Central England Co-op has linked up with West Midlands Police to support a pioneering scheme in Birmingham aimed at helping prolific shoplifters enter rehab and turn their lives around.

Offender to rehab

L to r: James Kelly, Central England Co-op’s Hannah Gallimore, and Paul Brookes

The Offender to Rehab programme has been set up to enable career criminals turn their back on both crime and their addictions.

The Society said shoplifting continued to be one of the biggest obstacles faced by its stores, despite introducing a range of new measures to tackle crime which has helped reduce robberies by 30% during the past two years.

As such, it has become the first business to link up with West Midlands Police to support the scheme and “try a different approach” to tackling persistent offenders in Birmingham.

Central England Co-op is supporting the scheme with an annual “five figure sum”, and by offering mentoring from senior figures in the business, who will be “offering support but also helping with other things such as CVs and looking for education opportunities,” a spokesman said.

Two men - James Kelly and Paul Brookes (pictured) - have agreed to join the programme. Between them they have carried out nearly 200 known offences – including shoplifting – and served several prison sentences, all to sustain their heroin and crack cocaine addictions.

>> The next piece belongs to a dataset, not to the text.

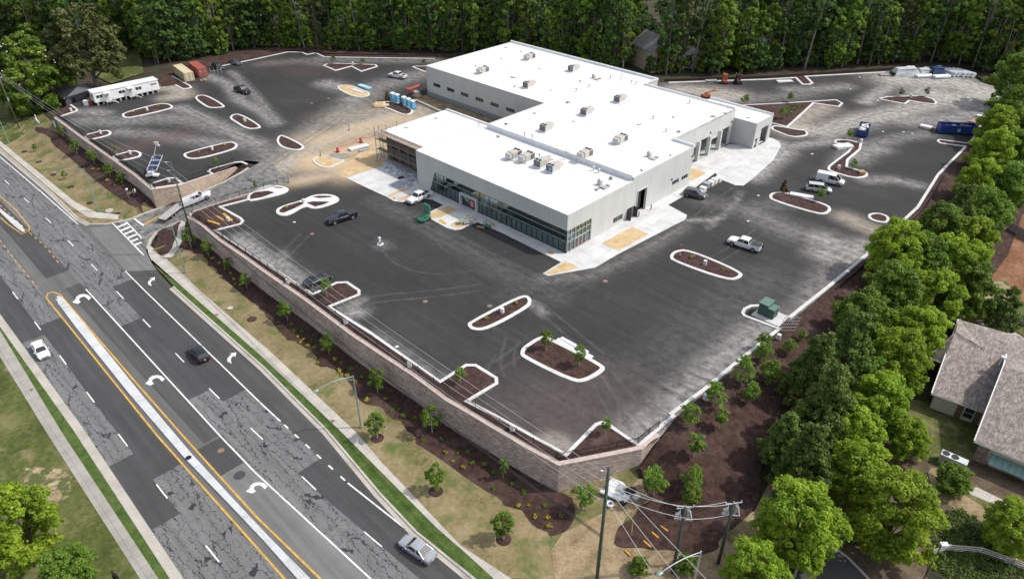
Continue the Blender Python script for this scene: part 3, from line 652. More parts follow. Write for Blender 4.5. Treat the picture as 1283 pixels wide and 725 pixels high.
drape('parking_pad', GTL([(996, 730), (1005, 702), (1045, 692), (1062, 700), (1090, 730), (1090, 760), (996, 760)]), .12, M_DARK, 'corner of an asphalt parking pad among the trees')
kp = GTL([(990, 730), (1000, 703), (1050, 688), (1064, 699), (1094, 730)])
kerb('kerb', kp, .3, -.1, .22, M_WALK, 'low kerb round the asphalt parking pad', -1, False, lambda x, y: hz(x, y))
drape('garden_path', GTL([(1212, 618), (1222, 610), (1283, 640), (1283, 650)]), .15, M_WALK, 'concrete walk along the house front')
M_PSTRAW = ground_mat('pine_straw', [(.36, (.06, .042, .028)), (.5, (.105, .075, .05)), (.64, (.17, .125, .085))], .5, 3.5)
drape('pine_straw_ground', [GT(960, 620)[:2], GT(985, 560)[:2], GT(1040, 560)[:2], GT(1150, 560)[:2], GT(1290, 560)[:2], GT(1420, 640)[:2], GT(1400, 760)[:2], GT(960, 770)[:2]], .06, M_PSTRAW, 'brown pine straw under the tree belt')
drape('straw_ground', chaikin(GTL([(1160, 585), (1185, 588), (1195, 615), (1225, 625), (1240, 650), (1225, 662), (1200, 640), (1170, 620)]), 1), .10, M_STRAW, 'sunlit straw round the clipped shrub')
# grass clearing far left
drape('lawn', GTL([(-80, 100), (0, 112), (40, 130), (60, 152), (40, 160), (0, 185), (-80, 190)]), .06, M_GRASS, 'grass below the magnolia at the left edge')
drape('lawn', GTL([(105, 85), (150, 58), (175, 62), (180, 92), (140, 105)]), .06, M_GRASS, 'grassy clearing behind the office trailer')

# ================= the parking lot =================
STROKES = []    # (polyline px, half width m, dust, mulch tint, tan soil)
def st(pts, wd, d=0.0, g=0.0, b=0.0): STROKES.append((GL(pts), wd, d, g, b))
st([(318, 232), (345, 214), (392, 186), (440, 162), (480, 148), (525, 138)], 4.5, .9, 0, .35)
st([(330, 215), (380, 176), (430, 142), (470, 110), (530, 92)], 5, .55)
st([(430, 150), (470, 140), (505, 150), (540, 150)], 7, .6, 0, .25)
st([(395, 205), (430, 190), (465, 178), (482, 190), (470, 205), (440, 215)], 5, .3, 0, 1.1)
st([(385, 222), (420, 214), (450, 214)], 3.5, .5, 0, .5)
st([(150, 165), (200, 170), (260, 178), (320, 182), (345, 200)], 3, .5)
st([(105, 150), (150, 152), (200, 148), (240, 150), (290, 165)], 4, .5); st([(225, 135), (260, 150), (300, 170), (325, 180)], 2.2, .75)
st([(260, 95), (285, 105), (300, 125), (330, 140), (345, 155)], 2, .7); st([(290, 90), (320, 120), (345, 150)], 1.2, .6)
st([(205, 110), (222, 110), (230, 120), (212, 122)], 3, .8, 0, .3)
st([(330, 80), (380, 76), (400, 80)], 3, .35); st([(410, 105), (440, 112), (455, 120), (440, 125)], 3.5, .7)
st([(400, 74), (470, 76), (545, 76)], 3, .45); st([(345, 76), (380, 90), (420, 86)], 5, .0, .35)
st([(80, 140), (110, 140), (130, 142)], 2.5, .7)
st([(125, 195), (160, 185), (200, 175), (225, 170)], 4, 0, .7)
st([(640, 515), (690, 525), (740, 520), (790, 512), (730, 495), (670, 505)], 6, .1, .36)
# near kerbs
st([(300, 300), (320, 318), (345, 335), (380, 355)], 2.2, .8); st([(352, 318), (362, 338), (372, 352)], 1.0, .7)
st([(432, 388), (452, 376)], 1.0, .7); st([(436, 392), (450, 390)], 1.5, .8)
st([(470, 420), (530, 462), (552, 476)], 1.2, .4); st([(690, 555), (705, 562)], 2, .9, 0, .2)
st([(668, 380), (680, 392)], .9, .6)
st([(785, 535), (815, 542)], .8, .6)
st([(800, 545), (820, 530), (860, 495), (920, 440), (950, 415), (975, 400)], 3.2, .75); st([(800, 535), (815, 530), (835, 540)], 3, .9)
st([(770, 470), (830, 455), (900, 400), (960, 350)], 6, .12); st([(640, 372), (720, 345), (800, 320)], 4, .10)
st([(1005, 395), (1040, 345), (1080, 325)], 3, .55); st([(1030, 300), (1060, 312), (1085, 310), (1060, 328), (1035, 318)], 3.2, .95, .2)
st([(940, 265), (990, 290), (1040, 300)], 3.5, .4); st([(1060, 272), (1085, 284), (1100, 290)], 2.5, .6, 0, .3); st([(880, 250), (930, 262), (980, 255)], 3, .25)
st([(888, 285), (905, 272), (920, 255), (930, 240)], .5, .6); st([(855, 276), (890, 276), (900, 272)], .8, .7)
st([(944, 222), (965, 205), (985, 190), (975, 180)], 2.5, .9); st([(985, 185), (1030, 178), (1055, 175)], 2, .75)
# rear right yard
st([(1000, 160), (1030, 165), (1080, 150), (1120, 142), (1160, 132), (1200, 120), (1240, 118)], 4.5, 1.1, 0, .1)
st([(1085, 128), (1110, 110), (1130, 100)], 2.5, .9); st([(1125, 100), (1160, 102), (1200, 104), (1235, 115), (1210, 128), (1170, 118)], 8, 1.2, 0, .1)
st([(990, 165), (1010, 145), (1030, 135)], 4, .7, 0, .25); st([(1130, 150), (1180, 150), (1215, 145), (1235, 135)], 5, .7)
st([(850, 112), (890, 115), (920, 120), (890, 124)], 5, 1.0, 0, .2); st([(930, 125), (990, 120), (1040, 110)], 4, .4); st([(990, 112), (1030, 112), (1060, 108)], 3, .6)
st([(1100, 180), (1130, 172), (1160, 168)], 2.5, .5); st([(1085, 225), (1120, 225), (1150, 232)], 2, .6); st([(1070, 200), (1085, 190), (1100, 186)], 3, .7)
st([(1040, 225), (1060, 190), (1085, 180)], 2, .5)
# facade side
st([(470, 250), (520, 275), (560, 300), (640, 345), (700, 372)], 2.5, .15)
st([(680, 350), (740, 345), (800, 318), (855, 285)], 1.6, .35); st([(478, 306), (482, 308)], 1.6, .3)
st([(640, 180), (560, 130)], .1, 0)

M_TRACK, nt, p = nodes_of('tyre_dust'); p.inputs['Base Color'].default_value = (.15, .142, .13, 1); p.inputs['Roughness'].default_value = .95
v = coords(nt, 'world'); tr = N(nt, 'ShaderNodeBsdfTransparent'); mx = N(nt, 'ShaderNodeMixShader'); nt.links.new(mth(nt, 'MULTIPLY', mth(nt, 'SUBTRACT', noise(nt, v, .35, 5, .7), .30), 1.1, True), mx.inputs[0]); nt.links.new(tr.outputs[0], mx.inputs[1]); nt.links.new(p.outputs[0], mx.inputs[2]); nt.links.new(mx.outputs[0], nt.nodes['Material Output'].inputs['Surface'])
NTR = [0]
def track(pl, w_=.5, pair=1.9):
    for o_ in ((0, pair) if pair else (0,)):
        NTR[0] += 1; q = chaikin(pl, 2, False); tag(strip('tyre_track', q, o_-w_/2, o_+w_/2, .006+.0012*NTR[0], M_TRACK), 'pale dusty tyre tracks curving over the asphalt', None, 'tyre tracks')
def arc(c, r, a0, a1): C_ = Vector(G(*c)); track([(C_.x+r*math.cos(R_(a0+(a1-a0)*i/8)), C_.y+r*math.sin(R_(a0+(a1-a0)*i/8))) for i in range(9)], .35, 0)
for c, r, a0, a1 in (((600, 295), 8, 190, 330), ((690, 470), 9, 150, 260), ((560, 300), 12, 200, 300)): arc(c, r, a0, a1)
for pts in ([(700, 372), (780, 330), (860, 285)], [(470, 262), (560, 306), (660, 352)], [(540, 285), (620, 330), (700, 365)], [(880, 340), (930, 312), (960, 290)], [(618, 468), (640, 455), (672, 430)], [(648, 470), (642, 450), (650, 425)], [(752, 470), (775, 500), (812, 540)], [(735, 470), (760, 510), (770, 540)], [(668, 385), (700, 412), (745, 450)], [(840, 470), (890, 490)], [(820, 480), (868, 502)], [(850, 462), (905, 482)],
            [(436, 392), (470, 378), (530, 374), (605, 364)], [(352, 350), (362, 320), (388, 295)], [(905, 380), (945, 395)], [(330, 215), (385, 180), (430, 150)], [(225, 138), (265, 158), (320, 178)], [(290, 90), (325, 125), (345, 155)], [(1000, 178), (1090, 150), (1180, 128)], [(880, 275), (905, 255), (930, 238)]): track(GL(pts))
st([(400, 176), (450, 164), (500, 150), (530, 150)], 6, .75, 0, .75); st([(395, 200), (420, 205), (470, 205), (485, 192)], 5, .2, 0, 1.2); st([(440, 160), (490, 150), (520, 150)], 3, .3, 0, .8); st([(370, 228), (410, 220), (440, 216)], 2.5, .2, 0, .8); st([(330, 220), (352, 222)], 4, .5)
def lot_attr(x, y):
    a = np.zeros((len(x), 4), np.float32); a[:, 3] = 1
    for pl, wd, d, g, b in STROKES:
        best = np.full(x.shape, 1e18)
        for i in range(len(pl)-1):
            p, q = pl[i], pl[i+1]; dx, dy = q[0]-p[0], q[1]-p[1]; t = np.clip(((x-p[0])*dx+(y-p[1])*dy)/(dx*dx+dy*dy), 0, 1)
            best = np.minimum(best, (x-p[0]-t*dx)**2+(y-p[1]-t*dy)**2)
        f = np.exp(-best/(2*(wd*.75)**2))
        for c, v in ((0, d), (1, g), (2, b)):
            if v: a[:, c] = np.maximum(a[:, c], f*v)
    a[:, 0] = np.maximum(a[:, 0], .02)
    return a
lotp = [tuple(p) for p in LXY]
sheet('parking_lot', offset(lotp, .02 if area(lotp) > 0 else -.02), 0.0, M_LOT, 1.1, label='new dark asphalt parking lot with dusty tyre tracks', attr=lot_attr)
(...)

Central England Co-op corporate responsibility manager, Hannah Gallimore, said: “We work extremely hard to put in place a raft of measures to try and make sure that our stores are safe places to work and shop for colleagues, customers and members.

“However, unfortunately, incidents such as shoplifting do take place. As well as working closely with partners such as local police forces to bring criminals to justice, we also want to try and back projects that can not only put an end to crime taking place but also help turn the lives around of those involved.

“This is why we were delighted to link up with West Midlands Police and PC Toogood to help Paul and James on their journey in rehab.”

The pair were identified by PC Stuart Toogood, from Erdington Neighbourhood team, who was able to get them into Livingstone House, a male only residential drug and rehabilitation programme in Small Heath.

Paul and James are now in aftercare in dry houses having successfully completed their programmes, and have been clean for seven and five months respectively.

PC Toogood said: “Shop theft can very often be perceived and treated as low level crime, but this should not be the case. In my experience, the vast majority of shoplifters only commit these offences to support a serious drug addiction.

“They have led a life of drugs, crime and prison and their addictions have never been tackled efficiently. Our scheme has most definitely seen a reduction in shop theft locally, reduced the risk of violent incidents towards staff and, importantly, has resulted in hundreds of thousands of pounds not going into the local drugs economy which in linked to serious and organised crime.

“We are delighted that Central England Co-op has been the first business to come on board and work with us.”

The Society is now talking with several other police forces covering its trading region – including Staffordshire Police – about implementing and support similar schemes.

The retailer has over 240 stores in 16 counties.